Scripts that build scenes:
□ □ □

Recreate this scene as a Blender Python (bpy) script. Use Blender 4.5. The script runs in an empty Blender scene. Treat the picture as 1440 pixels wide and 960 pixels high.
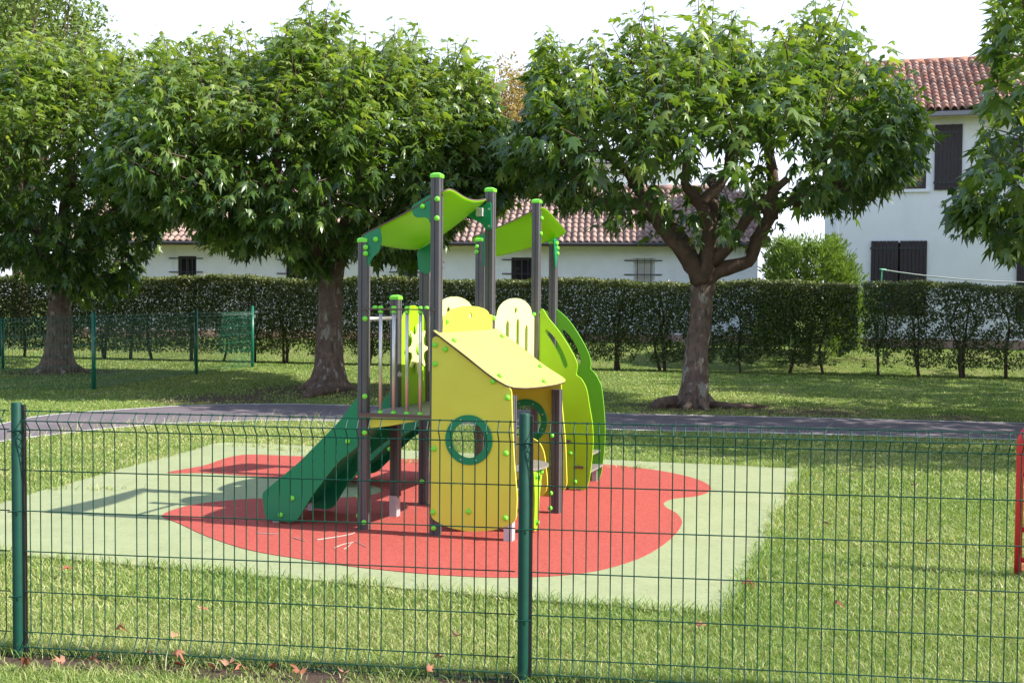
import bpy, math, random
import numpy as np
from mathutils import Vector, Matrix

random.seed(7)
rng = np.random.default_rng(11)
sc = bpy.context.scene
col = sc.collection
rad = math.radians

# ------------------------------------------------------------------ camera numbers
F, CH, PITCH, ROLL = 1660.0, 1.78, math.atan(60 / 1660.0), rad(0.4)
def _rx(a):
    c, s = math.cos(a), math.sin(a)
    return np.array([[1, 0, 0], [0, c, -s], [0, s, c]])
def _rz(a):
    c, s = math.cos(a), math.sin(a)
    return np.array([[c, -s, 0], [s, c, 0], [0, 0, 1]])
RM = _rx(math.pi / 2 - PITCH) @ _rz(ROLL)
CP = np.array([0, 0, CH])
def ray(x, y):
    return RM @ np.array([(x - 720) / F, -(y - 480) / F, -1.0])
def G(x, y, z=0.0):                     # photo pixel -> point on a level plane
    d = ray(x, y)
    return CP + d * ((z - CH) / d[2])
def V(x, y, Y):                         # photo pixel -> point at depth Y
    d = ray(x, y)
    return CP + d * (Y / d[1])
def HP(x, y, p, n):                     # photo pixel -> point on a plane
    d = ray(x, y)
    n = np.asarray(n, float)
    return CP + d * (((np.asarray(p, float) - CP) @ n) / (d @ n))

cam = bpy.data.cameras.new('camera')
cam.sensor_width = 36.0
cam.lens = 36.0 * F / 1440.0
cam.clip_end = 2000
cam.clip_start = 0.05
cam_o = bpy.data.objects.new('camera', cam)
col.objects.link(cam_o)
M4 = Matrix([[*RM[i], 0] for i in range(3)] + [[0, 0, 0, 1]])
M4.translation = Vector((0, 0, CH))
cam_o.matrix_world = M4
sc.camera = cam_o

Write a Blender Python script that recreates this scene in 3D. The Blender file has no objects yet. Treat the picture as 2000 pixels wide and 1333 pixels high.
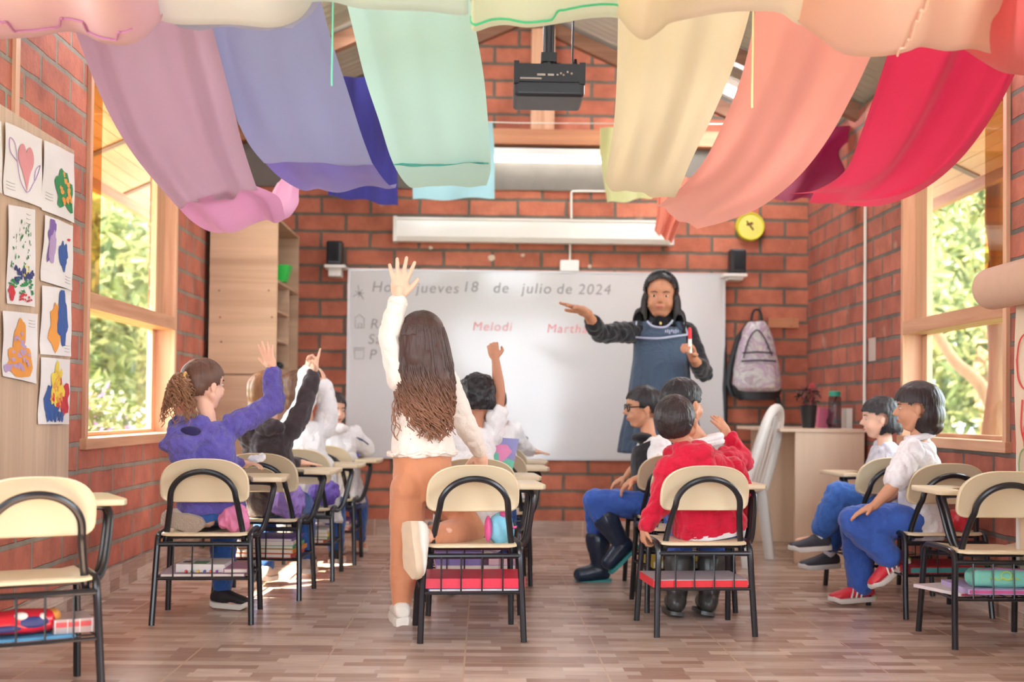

□ □ □

Without including any pictures, print each record exactly.

Recreate this scene as a Blender Python (bpy) script. Use Blender 4.5. The script runs in an empty Blender scene. Treat the picture as 1440 pixels wide and 960 pixels high.
import bpy, math, random
import numpy as np
from mathutils import Vector, Matrix

random.seed(7)
rng = np.random.default_rng(11)
sc = bpy.context.scene
col = sc.collection
rad = math.radians

# ------------------------------------------------------------------ camera numbers
F, CH, PITCH, ROLL = 1660.0, 1.78, math.atan(60 / 1660.0), rad(0.4)
def _rx(a):
    c, s = math.cos(a), math.sin(a)
    return np.array([[1, 0, 0], [0, c, -s], [0, s, c]])
def _rz(a):
    c, s = math.cos(a), math.sin(a)
    return np.array([[c, -s, 0], [s, c, 0], [0, 0, 1]])
RM = _rx(math.pi / 2 - PITCH) @ _rz(ROLL)
CP = np.array([0, 0, CH])
def ray(x, y):
    return RM @ np.array([(x - 720) / F, -(y - 480) / F, -1.0])
def G(x, y, z=0.0):                     # photo pixel -> point on a level plane
    d = ray(x, y)
    return CP + d * ((z - CH) / d[2])
def V(x, y, Y):                         # photo pixel -> point at depth Y
    d = ray(x, y)
    return CP + d * (Y / d[1])
def HP(x, y, p, n):                     # photo pixel -> point on a plane
    d = ray(x, y)
    n = np.asarray(n, float)
    return CP + d * (((np.asarray(p, float) - CP) @ n) / (d @ n))

cam = bpy.data.cameras.new('camera')
cam.sensor_width = 36.0
cam.lens = 36.0 * F / 1440.0
cam.clip_end = 2000
cam.clip_start = 0.05
cam_o = bpy.data.objects.new('camera', cam)
col.objects.link(cam_o)
M4 = Matrix([[*RM[i], 0] for i in range(3)] + [[0, 0, 0, 1]])
M4.translation = Vector((0, 0, CH))
cam_o.matrix_world = M4
sc.camera = cam_o

Write a Blender Python script that recreates this scene in 3D. The Blender file has no objects yet. Treat the picture as 2000 pixels wide and 1333 pixels high.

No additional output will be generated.